Por qué obedecemos

El término "obedecer" describe la actitud con la cual respondemos a requerimientos de parte de alguien que tiene el poder para ofrecernos o negarnos beneficios o para imponernos castigos, es decir, para imponer su voluntad sobre nosotros. En ese sentido, la obediencia es absolutamente distinta de la acción libre y voluntaria: cuando una persona en la calle nos pide direcciones, y se las damos, no le estamos "obedeciendo". Podríamos negarnos a dárselas, y la persona podría molestarse por ello, pero habremos cometido un acto de descortesía o de poca amabilidad, no de "desobediencia".

La obediencia puede a su vez ser voluntaria, o no. La voluntaria es aquella que brindamos convencidos de que hacerlo nos traerá beneficios: por ejemplo, cuando obedecemos al semáforo en rojo. Al contrario, la no voluntaria es aquella que brindamos no obstante el convencimiento de que al obedecer vamos a sufrir algún costo, pero pensando que éste será excedido por el beneficio de obedecer: por ejemplo, cuando entregamos la billetera a un asaltante.

¿Por qué obedecemos? La respuesta evidente es que lo hacemos por simple miedo a las consecuencias de no hacerlo. En el caso de la obediencia voluntaria, miedo a chocarnos si no paramos en el semáforo en rojo. En el caso de la obediencia involuntaria, miedo al golpe del asaltante. En cualquiera de los dos casos, nos hace obedientes la conciencia de potenciales consecuencias negativas.

¿A eso se reduce la vida? ¿A la obediencia por miedo? ¿Es el miedo el único motivante legítimo al que pueden y deben recurrir las figuras de autoridad para lograr comportamientos socialmente deseables? Quienes valoramos la libertad decimos que no. Concebimos un mundo en el cual la imposición por miedo de unos sobre otros, o de reglas y normas sobre todos nosotros, no tiene por qué constituir el límite de la experiencia humana. Vemos cuánto más valiosa resulta la vida cuando damos direcciones en la calle a una persona desconocida, no porque pueda hacernos algún daño si no lo hacemos, sino porque nos nace libremente, y nos complace, ser amables.

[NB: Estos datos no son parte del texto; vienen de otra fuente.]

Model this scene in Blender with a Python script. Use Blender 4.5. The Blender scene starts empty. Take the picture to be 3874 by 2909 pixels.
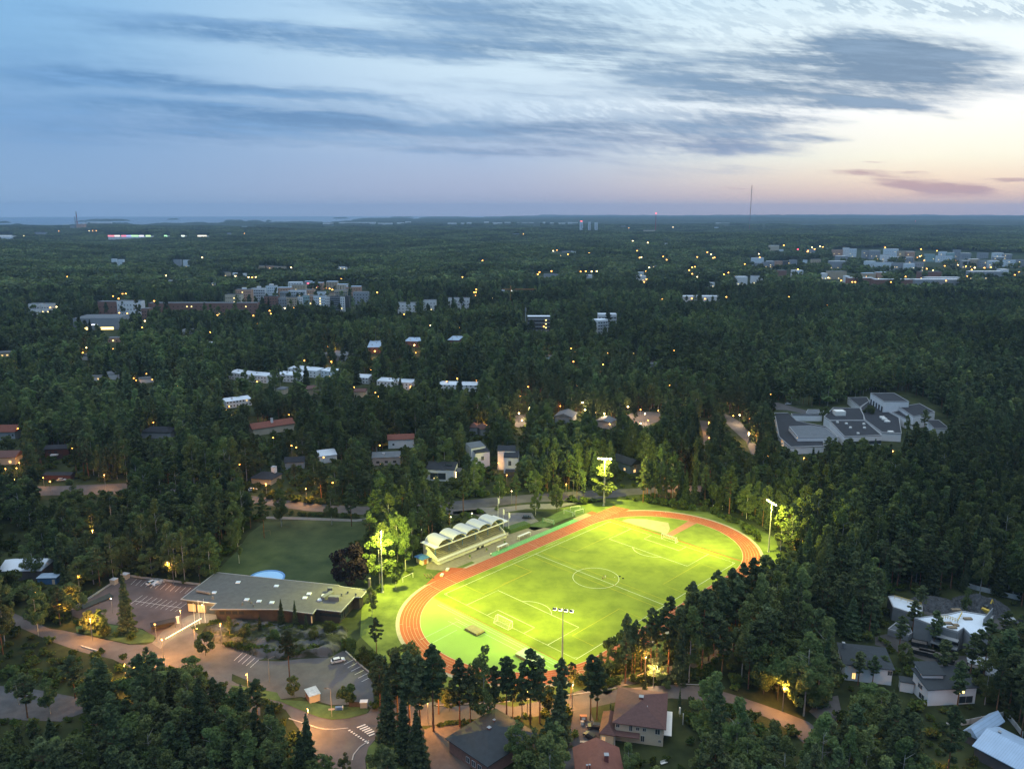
import bpy, math, random
import numpy as np
from math import sin, cos, atan, atan2, degrees, radians, pi, sqrt
from mathutils import Vector, Matrix
random.seed(7); np.random.seed(7)
SC = bpy.context.scene
COL = SC.collection
# ------------------------------------------------------------------ camera geometry
F0, CH, YH = 3037.4, 142.82, 801.9            # focal length (px of the 3874 px photo), flying height, horizon row
AL = atan((1454.5 - YH) / F0)
CXF, CYF, TH = 33.44, 296.95, .797            # centre and heading of the football pitch
CT, ST_ = cos(TH), sin(TH)

def ray(px, py):
    x = (px - 1937) / F0; y = (1454.5 - py) / F0
    return x, cos(AL) + y * sin(AL), -sin(AL) + y * cos(AL)

# --- terrain height
ISL = []
def _isl():
    for (x0, x1, yy, h) in [(0, 45, 843, 9), (345, 465, 836, 16), (300, 325, 839, 7), (640, 680, 831, 8), (850, 915, 838, 12), (935, 985, 839, 10),
                            (1262, 1310, 827, 12), (1355, 1560, 833, 22), (1480, 1560, 824, 16), (1010, 1030, 838, 8), (1600, 1760, 825, 18)]:
        d = ray((x0 + x1) / 2, yy); t = -CH / d[2]
        X, Y = d[0] * t, d[1] * t
        r = (x1 - x0) / 2 / F0 * Y
        ISL.append((X, Y, r, h))
_isl()
def hgt(x, y):
    x = np.asarray(x, float); y = np.asarray(y, float)
    r = np.sqrt(x * x + y * y)
    a = x / np.maximum(y, 1)
    k = np.clip((r - 1150) / 1500, 0, 1); k = k * k * (3 - 2 * k)
    n = (np.sin(x * .0031 + 1.3) * np.cos(y * .0023 + .4) + .6 * np.sin(x * .0071 + y * .0043 + 2) + .4 * np.sin(y * .0105 - x * .004 + 1) + .5 * np.sin(y * .0017 + x * .0009)) * 9.5
    z = k * (n + 3)
    k2 = np.clip((r - 7500) / 9000, 0, 1); k2 = k2 * k2 * (3 - 2 * k2)
    z = z + k2 * (24 + 16 * np.sin(x * .0006 + 1) * np.cos(y * .0005) + 10 * np.sin(x * .0011 + y * .0007))* np.clip((a + .25) / .6, .25, 1.1)
    # coast: distance at which the land ends, by azimuth
    ax = [-.75, -.64, -.55, -.48, -.30, -.21, -.14, -.05, .02, .12, .8]
    ad = [8600, 9500, 9900, 10600, 10400, 11000, 14500, 18500, 24000, 40000, 60000]
    c = np.interp(a, ax, ad) + 350 * np.sin(a * 60) + 200 * np.sin(a * 143)
    s = np.clip((r - c) / 250, 0, 1)
    z = z * (1 - s) - 14 * s
    for (X, Y, R, h) in ISL:
        q = ((x - X) / R) ** 2 + ((y - Y) / (R * 1.6)) ** 2
        z = np.maximum(z, -14 + (14 + h) * np.clip(1.6 - q, 0, 1))
    return z

def S(px, py, z=0.0):
    """a point of the photograph -> where that line of sight meets the level z"""
    d = ray(px, py); t = (z - CH) / d[2]
    return d[0] * t, d[1] * t
def SG(px, py, dz=0.0):
    z = 0.0
    for _ in range(12):
        X, Y = S(px, py, z + dz); z = .5 * z + .5 * float(hgt(X, Y))
    X, Y = S(px, py, z + dz)
    return X, Y, z
def P2(X, Y, Z):
    """world -> photo pixels (arrays allowed)"""
    dz = np.asarray(Z) - CH
    w = Y * cos(AL) - dz * sin(AL)
    return 1937 + F0 * np.asarray(X) / w, 1454.5 - F0 * (Y * sin(AL) + dz * cos(AL)) / w
def W(s, t):
    """stadium frame: s along the pitch, t across (negative = grandstand side)"""
    return CXF + s * CT + t * ST_, CYF + s * ST_ - t * CT
def A1(x, y): return x / 1.827, 2000 + y / 1.827
def A2(x, y): return 900 + x / 1.827, 2000 + y / 1.827
def A3(x, y): return 1900 + x / 1.827, 2000 + y / 1.827
def A4(x, y): return 2874 + x / 1.827, 2000 + y / 1.827
def M1(x, y): return x / 2.212, 1300 + y / 2.212
def M2(x, y): return 900 + x / 2.212, 1300 + y / 2.212
def M3(x, y): return 1900 + x / 2.212, 1300 + y / 2.212
def M4(x, y): return 2874 + x / 2.212, 1300 + y / 2.212
def T1(x, y): return x / 2.212, 750 + y / 2.212
def T2(x, y): return 900 + x / 2.212, 750 + y / 2.212
def T3(x, y): return 1900 + x / 2.212, 750 + y / 2.212
def T4(x, y): return 2874 + x / 2.212, 750 + y / 2.212
def ZB(x, y): return 560 + x / 2.353, 2100 + y / 2.353
def ZH(x, y): return 1650 + x / 2.212, 2450 + y / 2.212
def ZR(x, y): return 3050 + x / 2.6845, 2200 + y / 2.6845
def ZS(x, y): return 2900 + x / 2.949, 1450 + y / 2.949
def ZA(x, y): return 840 + x / 3.95, 1030 + y / 3.95
def ZT(x, y): return 2750 + x / 1.968, 880 + y / 1.968
def ZU(x, y): return 1350 + x / 1.9235, 1600 + y / 1.9235
def ZG(x, y): return 1480 + x / 3.687, 1850 + y / 3.687

# ------------------------------------------------------------------ materials
MATS = {}
def mat(name, col, rough=.8, var=.15, sc=1.0, bump=0, metal=0, detail=4, spec=.3, col2=None, rand=0, sharp=False, bands=None):
    if name in MATS: return MATS[name]
    m = bpy.data.materials.new(name); m.use_nodes = True
    nt = m.node_tree; N = nt.nodes; L = nt.links
    b = N['Principled BSDF']; b.inputs['Roughness'].default_value = rough; b.inputs['Metallic'].default_value = metal
    b.inputs['Specular IOR Level'].default_value = spec
    tc = N.new('ShaderNodeTexCoord'); no = N.new('ShaderNodeTexNoise'); no.inputs['Scale'].default_value = sc; no.inputs['Detail'].default_value = detail
    no.inputs['Roughness'].default_value = .62
    L.new(tc.outputs['Object'], no.inputs['Vector'])
    r = N.new('ShaderNodeValToRGB')
    c = col; c2 = col2
    lo = [max(0, v * (1 - var)) for v in c]; hi = [v * (1 + var) for v in (c2 or c)]
    r.color_ramp.elements[0].position = .44 if sharp else .3; r.color_ramp.elements[1].position = .56 if sharp else .7
    r.color_ramp.elements[0].color = (*lo, 1); r.color_ramp.elements[1].color = (*hi, 1)
    L.new(no.outputs['Fac'], r.inputs['Fac'])
    out = r.outputs['Color']
    if bands:                                   # real pattern of rows: (axis, period, dark factor)
        sp = N.new('ShaderNodeSeparateXYZ'); L.new(tc.outputs['Object'], sp.inputs[0])
        mo = N.new('ShaderNodeMath'); mo.operation = 'PINGPONG'; mo.inputs[1].default_value = bands[1] / 2
        L.new(sp.outputs[bands[0]], mo.inputs[0])
        mr = N.new('ShaderNodeMapRange'); mr.inputs['From Min'].default_value = 0; mr.inputs['From Max'].default_value = bands[1] * .18
        mr.inputs['To Min'].default_value = bands[2]; mr.inputs['To Max'].default_value = 1
        L.new(mo.outputs[0], mr.inputs['Value'])
        hs = N.new('ShaderNodeHueSaturation'); L.new(out, hs.inputs['Color']); L.new(mr.outputs[0], hs.inputs['Value']); out = hs.outputs['Color']
    if rand:
        oi = N.new('ShaderNodeObjectInfo'); mr = N.new('ShaderNodeMapRange'); mr.inputs['To Min'].default_value = 1 - rand; mr.inputs['To Max'].default_value = 1 + rand
        L.new(oi.outputs['Random'], mr.inputs['Value'])
        hs = N.new('ShaderNodeHueSaturation'); L.new(out, hs.inputs['Color']); L.new(mr.outputs[0], hs.inputs['Value'])
        mr2 = N.new('ShaderNodeMapRange'); mr2.inputs['To Min'].default_value = .485; mr2.inputs['To Max'].default_value = .515
        ml = N.new('ShaderNodeMath'); ml.operation = 'FRACT'; mm = N.new('ShaderNodeMath'); mm.operation = 'MULTIPLY'; mm.inputs[1].default_value = 17.3
        L.new(oi.outputs['Random'], mm.inputs[0]); L.new(mm.outputs[0], ml.inputs[0]); L.new(ml.outputs[0], mr2.inputs['Value']); L.new(mr2.outputs[0], hs.inputs['Hue'])
        out = hs.outputs['Color']
    L.new(out, b.inputs['Base Color'])
    if bump:
        bp = N.new('ShaderNodeBump'); bp.inputs['Strength'].default_value = bump; bp.inputs['Distance'].default_value = .3
        L.new(no.outputs['Fac'], bp.inputs['Height']); L.new(bp.outputs[0], b.inputs['Normal'])
    MATS[name] = m; return m

def glow(name, col, strength):
    if name in MATS: return MATS[name]
    m = bpy.data.materials.new(name); m.use_nodes = True
    b = m.node_tree.nodes['Principled BSDF']; b.inputs['Base Color'].default_value = (*[min(1, c) * .5 for c in col], 1)
    b.inputs['Emission Color'].default_value = (*col, 1); b.inputs['Emission Strength'].default_value = strength
    m.cycles.emission_sampling = 'NONE' if strength < 1e9 else 'AUTO'
    MATS[name] = m; return m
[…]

No desconozco la necesidad de reglas y normas. Como ha escrito Ronald Heifetz, "La vida social depende de la autoridad". Pero la vida social puede ser infinitamente más rica y satisfactoria si da cabida a la expresión libre -no por obediencia- de las ideas, sentimientos y actitudes de todos nosotros, dentro de límites impuestos no desde afuera, sino que nos imponemos nosotros mismos, libre y voluntariamente, por respeto.

Hay quienes nos dicen que pensar así es soñar en utopías irrealizables. Ellos seguirán buscando imponernos qué pensar y cómo hacer. No comprenden, talvez porque no la conocen, la simple belleza del amor, que es la manifestación más pura de aquello que sentimos libremente, y nunca por obediencia.